Emerging from his self-imposed exile, he made his way to Sanur. He recalls rushing to the homes of his friends, the artist van Wieringen and film-l maker John Darling, for white bread and vegemite. Van Wieringen introduced him to secluded Sayan, perched atop the gorge of the Ayun River. Year later, Wijaya used the same site for his weekend retreat, the Taman Bebek, an ingeniously created maze of organic houses, which today is an enchanting boutique hotel. He tried scores of professions: Balinese dancer, tennis coach, poseur and journalist, churning out the audaciously snappy column Stranger in Paradise. However, it was with the completion of his dream house in Sanur that the landed gentry began noticing his work. He received his first commission to design a private garden in the fashionable Batujimbar complex. This was quickly followed by the large Wantilan Lama, covered in the book The Tropical Garden. His big break came in 1979, when Peter Muller, architect of Bali’s secluded Oberoi hotel, asked him to revamp its already famous gardens. Wijaya turned them into an empyrean landscape, secret and alluring, full of covert nooks, mysterious crannies and contrasting elements: patches of wild amid manicured grasslands; light and shade; stoneware and water features. He proceeded to transform the landscapes of many of Bali’s most prestigious hotels, including the Bali Hyatt horticultural gardens, a masterpiece of ordered naturalness.
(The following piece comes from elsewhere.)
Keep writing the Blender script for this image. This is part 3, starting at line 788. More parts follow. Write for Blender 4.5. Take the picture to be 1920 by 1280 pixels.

Infatuated with English gardens, he melded their use of color, braveness and texture with the structured expanse of Balinese temple gardens to develop his own carefully careless rambling courtyard style. His signature, richly textured look, executed with a full palate, created a space that would henceforth be known as a “ Wijaya Garden”. His courtyard gardens looked inwards into pergolas – elegant Balinese multi-use pavilions, their roofs cross-hatched with creepers – that could be converted into dining-room at a moment’s notice. Above all, he wanted to achieve a rhapsodic feeling, where the gardens, hugely important for the tropical-style, wall-less architecture, became an integrated part of the building. Acutely aware that his creations required tremendous maintenance, Wijaya trained “commando squads” of gardeners. ‘We would send our Balinese green berets to the trenches,” he says jocularly. “One could simply let them loose with only vital supervision.” Wijaya and his team style more than 300 gardens around the equator, including the US ambassador’s residence in Jakarta, David Bowie’s house in Mustique, the Amandari Resort in Ubud and the Four Seasons Resort Bali in Jimbaran. At the Four Seasons, he turned thirty-five acres of barren, limestone landscape into an ingenious web of meandering pathways through a tropical moor, bounded by a rocky foreshore. “It’s wonderfully Balinese baroque and stylish in an era when blandness is in,”he says with pride. Wijaya cites the key ingredients for a successful garden as point of view, drama poetry, theme composition and lighting, adding, “A landscaper is part mid-wife, part botanist, part sculptor and part architect.
His success has climaxed with the lunch of the Wijaya Classics range of garden furniture lights and artworks made in Villa Bebek by six master craftsmen. Having scoured the archipelago for primitive stone carvings, he has created his own distinct brand of the “modern primitive” look, characterized by strong silhouettes and traditional lines. Currently the company is working on a folly and garden for Le Meridien Hotel in Jakarta, the first major project which will indulge his passion for architectural design.